Chicken coop pop door opener

Recently the pop door opener for the old chicken coop stopped working. The pop door is the small door that enables the chickens to go from the coop to their run. It has a door that slides closed at night (on a light sensor), and open in the morning.

So, I purchased a replacement.

One likely factor in the failure of the old opener was that the cord went through the wall then horizontal then vertical, via three pulleys. This complicated system would have put more strain on the motor. Plus, I had a fairly heavy pop door. Here’s the old system, when it was first installed (in January 2016; wow, seems much longer ago):

So in addition to replacing the opener, I simplified the cord system. It still goes through the wall, since the light sensor needs to be outside, but there are now only two pulleys, on a more direct path. Here’s the inside of the new opener, and the pulley above the hole in the wall:

The opener control panel, awaiting installation:

Installed control panel:

On the inside, the hole and second pulley:

The cord now goes straight down from the hole:

The wooden door is also more lightweight now; thick plywood instead of solid wood. Not quite as secure, but should still suffice.

I expect this new setup should last much longer.

2 thoughts on “Chicken coop pop door opener

  1. This looks nice but Why didn’t you just drill a hole throw the back of the housing in a slight downward angle (downward from inside, upward from outside) and that would remove one more pulley?

    Or better leave it as it is but ADD some counter weights through the pulley above door. Just enough weight so the door is heavier. Much like the way garage doors work but they use springs. It would have taken the stress off the motor to almost nothing. You can make the door nice and heavy so predators can’t lift it. There was a video of how a guy made a door (unrelated to chicken doors) where if the door was trying to be lifted the counter weight won’t help, it was only when the motor pulled from the motor side that the counterweights engaged. It was so simple it only used a loop knot , an eye bolt and some common piece of hardware to make it work. I just can’t remember how he did it. If I find the video I will come back and link it if you replay with interest.

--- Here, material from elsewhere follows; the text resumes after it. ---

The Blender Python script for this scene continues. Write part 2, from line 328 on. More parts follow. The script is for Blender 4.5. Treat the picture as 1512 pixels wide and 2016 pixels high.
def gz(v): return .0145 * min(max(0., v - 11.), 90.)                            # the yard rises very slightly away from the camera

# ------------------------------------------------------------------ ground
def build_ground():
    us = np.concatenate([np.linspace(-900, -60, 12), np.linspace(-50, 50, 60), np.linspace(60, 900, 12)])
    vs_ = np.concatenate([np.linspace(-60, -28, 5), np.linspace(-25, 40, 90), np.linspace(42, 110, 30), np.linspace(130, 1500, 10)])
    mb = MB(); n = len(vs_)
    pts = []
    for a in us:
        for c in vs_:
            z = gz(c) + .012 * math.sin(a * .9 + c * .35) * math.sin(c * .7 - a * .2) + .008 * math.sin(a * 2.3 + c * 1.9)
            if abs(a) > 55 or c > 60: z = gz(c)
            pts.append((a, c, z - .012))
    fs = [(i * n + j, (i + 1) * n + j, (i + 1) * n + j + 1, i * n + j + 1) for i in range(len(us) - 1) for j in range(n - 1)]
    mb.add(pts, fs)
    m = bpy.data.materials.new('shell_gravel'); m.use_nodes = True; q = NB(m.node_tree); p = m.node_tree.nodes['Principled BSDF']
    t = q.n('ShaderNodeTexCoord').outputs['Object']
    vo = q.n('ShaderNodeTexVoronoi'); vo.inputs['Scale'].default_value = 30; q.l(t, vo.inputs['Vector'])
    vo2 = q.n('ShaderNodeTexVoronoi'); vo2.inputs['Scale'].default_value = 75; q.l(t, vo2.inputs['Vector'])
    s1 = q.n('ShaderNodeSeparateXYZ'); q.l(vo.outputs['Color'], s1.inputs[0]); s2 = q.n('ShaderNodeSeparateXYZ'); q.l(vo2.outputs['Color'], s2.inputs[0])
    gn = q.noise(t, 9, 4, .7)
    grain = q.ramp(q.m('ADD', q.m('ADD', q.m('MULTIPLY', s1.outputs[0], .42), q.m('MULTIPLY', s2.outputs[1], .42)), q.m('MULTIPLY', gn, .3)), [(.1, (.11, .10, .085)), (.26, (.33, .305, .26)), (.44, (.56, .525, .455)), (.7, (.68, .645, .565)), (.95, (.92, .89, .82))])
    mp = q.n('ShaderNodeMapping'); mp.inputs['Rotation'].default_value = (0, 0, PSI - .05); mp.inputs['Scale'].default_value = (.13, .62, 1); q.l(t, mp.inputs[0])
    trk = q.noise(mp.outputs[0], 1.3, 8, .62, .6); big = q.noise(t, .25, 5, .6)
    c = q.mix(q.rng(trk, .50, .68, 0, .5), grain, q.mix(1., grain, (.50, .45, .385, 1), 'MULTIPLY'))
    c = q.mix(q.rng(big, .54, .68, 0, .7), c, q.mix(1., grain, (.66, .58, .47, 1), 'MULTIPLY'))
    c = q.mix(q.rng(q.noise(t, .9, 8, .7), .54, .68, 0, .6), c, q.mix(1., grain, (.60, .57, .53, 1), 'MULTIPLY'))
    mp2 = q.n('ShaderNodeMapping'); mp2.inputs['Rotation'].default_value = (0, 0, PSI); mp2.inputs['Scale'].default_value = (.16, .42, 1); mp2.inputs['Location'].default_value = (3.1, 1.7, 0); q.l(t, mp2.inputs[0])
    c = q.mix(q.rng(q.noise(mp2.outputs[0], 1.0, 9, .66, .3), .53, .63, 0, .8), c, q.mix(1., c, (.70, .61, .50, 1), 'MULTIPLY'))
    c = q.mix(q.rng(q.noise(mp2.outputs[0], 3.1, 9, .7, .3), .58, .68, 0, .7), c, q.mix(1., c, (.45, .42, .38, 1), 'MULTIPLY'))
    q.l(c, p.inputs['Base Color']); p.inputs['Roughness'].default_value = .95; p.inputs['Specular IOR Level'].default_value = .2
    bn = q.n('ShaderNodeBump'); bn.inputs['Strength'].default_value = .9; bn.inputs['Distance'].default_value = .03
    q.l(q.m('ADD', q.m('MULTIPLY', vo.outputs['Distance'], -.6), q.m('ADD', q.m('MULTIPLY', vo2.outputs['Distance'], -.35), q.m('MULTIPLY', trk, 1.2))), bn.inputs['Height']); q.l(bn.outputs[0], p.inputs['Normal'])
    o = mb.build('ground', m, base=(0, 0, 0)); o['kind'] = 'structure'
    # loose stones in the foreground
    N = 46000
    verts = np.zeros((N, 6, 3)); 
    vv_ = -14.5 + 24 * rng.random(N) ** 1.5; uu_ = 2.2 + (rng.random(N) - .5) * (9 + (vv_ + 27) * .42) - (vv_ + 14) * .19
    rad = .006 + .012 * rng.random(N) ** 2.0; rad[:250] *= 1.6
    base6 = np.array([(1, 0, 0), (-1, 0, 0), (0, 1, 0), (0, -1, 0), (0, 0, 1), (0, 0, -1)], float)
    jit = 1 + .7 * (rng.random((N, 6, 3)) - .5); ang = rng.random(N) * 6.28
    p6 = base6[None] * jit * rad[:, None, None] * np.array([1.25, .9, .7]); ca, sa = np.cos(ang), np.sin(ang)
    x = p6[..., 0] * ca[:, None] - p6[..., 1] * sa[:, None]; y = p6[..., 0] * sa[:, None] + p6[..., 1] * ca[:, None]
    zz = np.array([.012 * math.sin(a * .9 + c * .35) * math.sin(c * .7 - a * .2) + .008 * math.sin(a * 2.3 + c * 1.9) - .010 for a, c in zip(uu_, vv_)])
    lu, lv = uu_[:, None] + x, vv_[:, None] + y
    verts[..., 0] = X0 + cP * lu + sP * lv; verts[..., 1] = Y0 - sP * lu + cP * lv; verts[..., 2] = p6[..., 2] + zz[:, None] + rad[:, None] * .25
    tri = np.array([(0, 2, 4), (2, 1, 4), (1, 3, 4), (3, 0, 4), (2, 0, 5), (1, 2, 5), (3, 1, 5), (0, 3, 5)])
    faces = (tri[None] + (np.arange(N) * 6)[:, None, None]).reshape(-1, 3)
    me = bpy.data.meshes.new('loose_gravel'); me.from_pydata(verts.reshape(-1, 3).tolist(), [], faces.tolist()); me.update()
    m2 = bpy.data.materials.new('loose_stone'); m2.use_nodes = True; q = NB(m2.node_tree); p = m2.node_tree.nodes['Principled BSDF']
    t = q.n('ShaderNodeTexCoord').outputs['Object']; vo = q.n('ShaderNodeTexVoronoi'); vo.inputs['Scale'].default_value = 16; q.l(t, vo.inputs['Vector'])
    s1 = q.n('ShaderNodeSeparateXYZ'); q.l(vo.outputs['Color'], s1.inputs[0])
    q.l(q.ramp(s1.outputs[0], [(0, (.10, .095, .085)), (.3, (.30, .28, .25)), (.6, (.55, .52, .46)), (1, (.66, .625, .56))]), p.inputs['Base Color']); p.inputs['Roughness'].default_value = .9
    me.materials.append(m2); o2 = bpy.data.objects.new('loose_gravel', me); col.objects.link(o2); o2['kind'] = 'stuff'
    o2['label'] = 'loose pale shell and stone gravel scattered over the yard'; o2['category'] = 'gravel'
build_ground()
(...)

    Of course there is the option of putting the counterweight with spool on the same axle of the motor that has the primary Spool. when the motor turns on and starts pulling the door up it also let’s down the counterweight which takes the stress off the motor. But is the motor is not running the total weight of the door is holding the door down. I don’t like it as much as the first method because the first method would keep the door closed but will also keep the door from coming crashing down if you used cheap string.